Each line that follows should be printed again exactly as it stands.

Information provided:
## BEGIN
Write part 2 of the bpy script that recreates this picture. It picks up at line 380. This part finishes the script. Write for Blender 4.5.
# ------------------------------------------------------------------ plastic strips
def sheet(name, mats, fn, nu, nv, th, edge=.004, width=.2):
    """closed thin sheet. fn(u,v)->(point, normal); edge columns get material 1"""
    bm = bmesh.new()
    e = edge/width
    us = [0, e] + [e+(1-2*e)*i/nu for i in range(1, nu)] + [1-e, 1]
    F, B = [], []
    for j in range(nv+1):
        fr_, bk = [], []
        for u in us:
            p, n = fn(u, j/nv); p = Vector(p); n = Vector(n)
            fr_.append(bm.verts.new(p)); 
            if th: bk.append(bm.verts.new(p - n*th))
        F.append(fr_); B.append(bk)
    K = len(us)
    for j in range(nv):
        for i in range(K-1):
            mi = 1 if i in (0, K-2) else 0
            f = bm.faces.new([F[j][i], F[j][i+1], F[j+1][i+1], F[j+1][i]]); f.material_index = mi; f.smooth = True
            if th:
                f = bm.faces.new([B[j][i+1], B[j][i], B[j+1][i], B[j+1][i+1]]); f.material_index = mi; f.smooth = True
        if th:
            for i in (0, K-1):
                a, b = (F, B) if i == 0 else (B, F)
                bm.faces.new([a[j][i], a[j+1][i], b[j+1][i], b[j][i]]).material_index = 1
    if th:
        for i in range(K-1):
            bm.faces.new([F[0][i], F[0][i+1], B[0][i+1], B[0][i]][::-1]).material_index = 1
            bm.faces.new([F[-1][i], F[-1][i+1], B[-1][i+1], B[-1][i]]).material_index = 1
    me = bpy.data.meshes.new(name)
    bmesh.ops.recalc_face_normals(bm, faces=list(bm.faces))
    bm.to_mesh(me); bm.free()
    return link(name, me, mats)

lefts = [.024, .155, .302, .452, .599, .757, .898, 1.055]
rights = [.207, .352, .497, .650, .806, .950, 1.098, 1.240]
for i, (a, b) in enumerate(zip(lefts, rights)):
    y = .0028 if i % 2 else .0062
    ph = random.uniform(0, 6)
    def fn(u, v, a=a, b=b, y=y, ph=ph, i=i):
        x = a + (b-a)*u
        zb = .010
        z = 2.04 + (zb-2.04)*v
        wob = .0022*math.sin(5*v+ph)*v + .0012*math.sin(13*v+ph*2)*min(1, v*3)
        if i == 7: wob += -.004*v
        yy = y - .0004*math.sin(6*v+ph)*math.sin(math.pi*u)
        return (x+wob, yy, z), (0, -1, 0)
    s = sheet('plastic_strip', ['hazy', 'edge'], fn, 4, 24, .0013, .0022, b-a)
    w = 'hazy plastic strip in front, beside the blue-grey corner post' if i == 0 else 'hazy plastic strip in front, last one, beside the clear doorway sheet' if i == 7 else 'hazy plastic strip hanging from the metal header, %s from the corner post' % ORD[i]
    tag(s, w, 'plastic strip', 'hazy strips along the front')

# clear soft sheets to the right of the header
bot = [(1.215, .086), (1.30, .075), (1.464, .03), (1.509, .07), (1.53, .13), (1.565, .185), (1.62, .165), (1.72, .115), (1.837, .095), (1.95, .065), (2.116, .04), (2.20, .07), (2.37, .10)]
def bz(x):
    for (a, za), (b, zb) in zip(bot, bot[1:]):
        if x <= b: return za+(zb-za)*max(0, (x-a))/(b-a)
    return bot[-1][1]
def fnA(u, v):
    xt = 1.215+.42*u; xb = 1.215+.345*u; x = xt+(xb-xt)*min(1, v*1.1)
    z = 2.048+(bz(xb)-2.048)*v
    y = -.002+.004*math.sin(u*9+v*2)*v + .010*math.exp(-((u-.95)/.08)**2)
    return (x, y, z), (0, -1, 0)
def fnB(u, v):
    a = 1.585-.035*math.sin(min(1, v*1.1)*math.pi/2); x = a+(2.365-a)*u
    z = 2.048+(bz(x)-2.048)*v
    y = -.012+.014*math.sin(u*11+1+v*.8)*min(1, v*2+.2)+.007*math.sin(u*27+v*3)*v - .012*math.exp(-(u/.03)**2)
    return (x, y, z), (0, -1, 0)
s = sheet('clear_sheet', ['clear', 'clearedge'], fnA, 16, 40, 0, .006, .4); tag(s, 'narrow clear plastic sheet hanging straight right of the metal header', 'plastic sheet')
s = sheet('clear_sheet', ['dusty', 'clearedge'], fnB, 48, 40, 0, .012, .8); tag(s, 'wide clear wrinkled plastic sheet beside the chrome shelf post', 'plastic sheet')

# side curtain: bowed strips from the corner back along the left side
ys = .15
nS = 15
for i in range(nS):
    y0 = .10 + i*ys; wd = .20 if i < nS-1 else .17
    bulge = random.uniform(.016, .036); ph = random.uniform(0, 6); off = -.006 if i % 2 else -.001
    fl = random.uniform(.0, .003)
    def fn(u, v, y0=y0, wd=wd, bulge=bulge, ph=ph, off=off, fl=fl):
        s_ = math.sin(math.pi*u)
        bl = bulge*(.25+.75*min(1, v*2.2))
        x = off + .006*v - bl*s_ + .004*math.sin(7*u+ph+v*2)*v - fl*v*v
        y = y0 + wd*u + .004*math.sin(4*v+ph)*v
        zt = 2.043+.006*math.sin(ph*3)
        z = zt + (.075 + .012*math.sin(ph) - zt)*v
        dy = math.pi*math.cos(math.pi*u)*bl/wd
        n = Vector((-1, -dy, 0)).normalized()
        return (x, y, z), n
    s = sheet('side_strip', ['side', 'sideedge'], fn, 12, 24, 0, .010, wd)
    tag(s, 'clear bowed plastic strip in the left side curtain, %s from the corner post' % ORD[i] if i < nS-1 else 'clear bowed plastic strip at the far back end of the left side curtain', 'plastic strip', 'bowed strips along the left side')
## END
Task output:
Write part 2 of the bpy script that recreates this picture. It picks up at line 380. This part finishes the script. Write for Blender 4.5.
# ------------------------------------------------------------------ plastic strips
def sheet(name, mats, fn, nu, nv, th, edge=.004, width=.2):
    """closed thin sheet. fn(u,v)->(point, normal); edge columns get material 1"""
    bm = bmesh.new()
    e = edge/width
    us = [0, e] + [e+(1-2*e)*i/nu for i in range(1, nu)] + [1-e, 1]
    F, B = [], []
    for j in range(nv+1):
        fr_, bk = [], []
        for u in us:
            p, n = fn(u, j/nv); p = Vector(p); n = Vector(n)
            fr_.append(bm.verts.new(p)); 
            if th: bk.append(bm.verts.new(p - n*th))
        F.append(fr_); B.append(bk)
    K = len(us)
    for j in range(nv):
        for i in range(K-1):
            mi = 1 if i in (0, K-2) else 0
            f = bm.faces.new([F[j][i], F[j][i+1], F[j+1][i+1], F[j+1][i]]); f.material_index = mi; f.smooth = True
            if th:
                f = bm.faces.new([B[j][i+1], B[j][i], B[j+1][i], B[j+1][i+1]]); f.material_index = mi; f.smooth = True
        if th:
            for i in (0, K-1):
                a, b = (F, B) if i == 0 else (B, F)
                bm.faces.new([a[j][i], a[j+1][i], b[j+1][i], b[j][i]]).material_index = 1
    if th:
        for i in range(K-1):
            bm.faces.new([F[0][i], F[0][i+1], B[0][i+1], B[0][i]][::-1]).material_index = 1
            bm.faces.new([F[-1][i], F[-1][i+1], B[-1][i+1], B[-1][i]]).material_index = 1
    me = bpy.data.meshes.new(name)
    bmesh.ops.recalc_face_normals(bm, faces=list(bm.faces))
    bm.to_mesh(me); bm.free()
    return link(name, me, mats)

lefts = [.024, .155, .302, .452, .599, .757, .898, 1.055]
rights = [.207, .352, .497, .650, .806, .950, 1.098, 1.240]
for i, (a, b) in enumerate(zip(lefts, rights)):
    y = .0028 if i % 2 else .0062
    ph = random.uniform(0, 6)
    def fn(u, v, a=a, b=b, y=y, ph=ph, i=i):
        x = a + (b-a)*u
        zb = .010
        z = 2.04 + (zb-2.04)*v
        wob = .0022*math.sin(5*v+ph)*v + .0012*math.sin(13*v+ph*2)*min(1, v*3)
        if i == 7: wob += -.004*v
        yy = y - .0004*math.sin(6*v+ph)*math.sin(math.pi*u)
        return (x+wob, yy, z), (0, -1, 0)
    s = sheet('plastic_strip', ['hazy', 'edge'], fn, 4, 24, .0013, .0022, b-a)
    w = 'hazy plastic strip in front, beside the blue-grey corner post' if i == 0 else 'hazy plastic strip in front, last one, beside the clear doorway sheet' if i == 7 else 'hazy plastic strip hanging from the metal header, %s from the corner post' % ORD[i]
    tag(s, w, 'plastic strip', 'hazy strips along the front')

# clear soft sheets to the right of the header
bot = [(1.215, .086), (1.30, .075), (1.464, .03), (1.509, .07), (1.53, .13), (1.565, .185), (1.62, .165), (1.72, .115), (1.837, .095), (1.95, .065), (2.116, .04), (2.20, .07), (2.37, .10)]
def bz(x):
    for (a, za), (b, zb) in zip(bot, bot[1:]):
        if x <= b: return za+(zb-za)*max(0, (x-a))/(b-a)
    return bot[-1][1]
def fnA(u, v):
    xt = 1.215+.42*u; xb = 1.215+.345*u; x = xt+(xb-xt)*min(1, v*1.1)
    z = 2.048+(bz(xb)-2.048)*v
    y = -.002+.004*math.sin(u*9+v*2)*v + .010*math.exp(-((u-.95)/.08)**2)
    return (x, y, z), (0, -1, 0)
def fnB(u, v):
    a = 1.585-.035*math.sin(min(1, v*1.1)*math.pi/2); x = a+(2.365-a)*u
    z = 2.048+(bz(x)-2.048)*v
    y = -.012+.014*math.sin(u*11+1+v*.8)*min(1, v*2+.2)+.007*math.sin(u*27+v*3)*v - .012*math.exp(-(u/.03)**2)
    return (x, y, z), (0, -1, 0)
s = sheet('clear_sheet', ['clear', 'clearedge'], fnA, 16, 40, 0, .006, .4); tag(s, 'narrow clear plastic sheet hanging straight right of the metal header', 'plastic sheet')
s = sheet('clear_sheet', ['dusty', 'clearedge'], fnB, 48, 40, 0, .012, .8); tag(s, 'wide clear wrinkled plastic sheet beside the chrome shelf post', 'plastic sheet')

# side curtain: bowed strips from the corner back along the left side
ys = .15
nS = 15
for i in range(nS):
    y0 = .10 + i*ys; wd = .20 if i < nS-1 else .17
    bulge = random.uniform(.016, .036); ph = random.uniform(0, 6); off = -.006 if i % 2 else -.001
    fl = random.uniform(.0, .003)
    def fn(u, v, y0=y0, wd=wd, bulge=bulge, ph=ph, off=off, fl=fl):
        s_ = math.sin(math.pi*u)
        bl = bulge*(.25+.75*min(1, v*2.2))
        x = off + .006*v - bl*s_ + .004*math.sin(7*u+ph+v*2)*v - fl*v*v
        y = y0 + wd*u + .004*math.sin(4*v+ph)*v
        zt = 2.043+.006*math.sin(ph*3)
        z = zt + (.075 + .012*math.sin(ph) - zt)*v
        dy = math.pi*math.cos(math.pi*u)*bl/wd
        n = Vector((-1, -dy, 0)).normalized()
        return (x, y, z), n
    s = sheet('side_strip', ['side', 'sideedge'], fn, 12, 24, 0, .010, wd)
    tag(s, 'clear bowed plastic strip in the left side curtain, %s from the corner post' % ORD[i] if i < nS-1 else 'clear bowed plastic strip at the far back end of the left side curtain', 'plastic strip', 'bowed strips along the left side')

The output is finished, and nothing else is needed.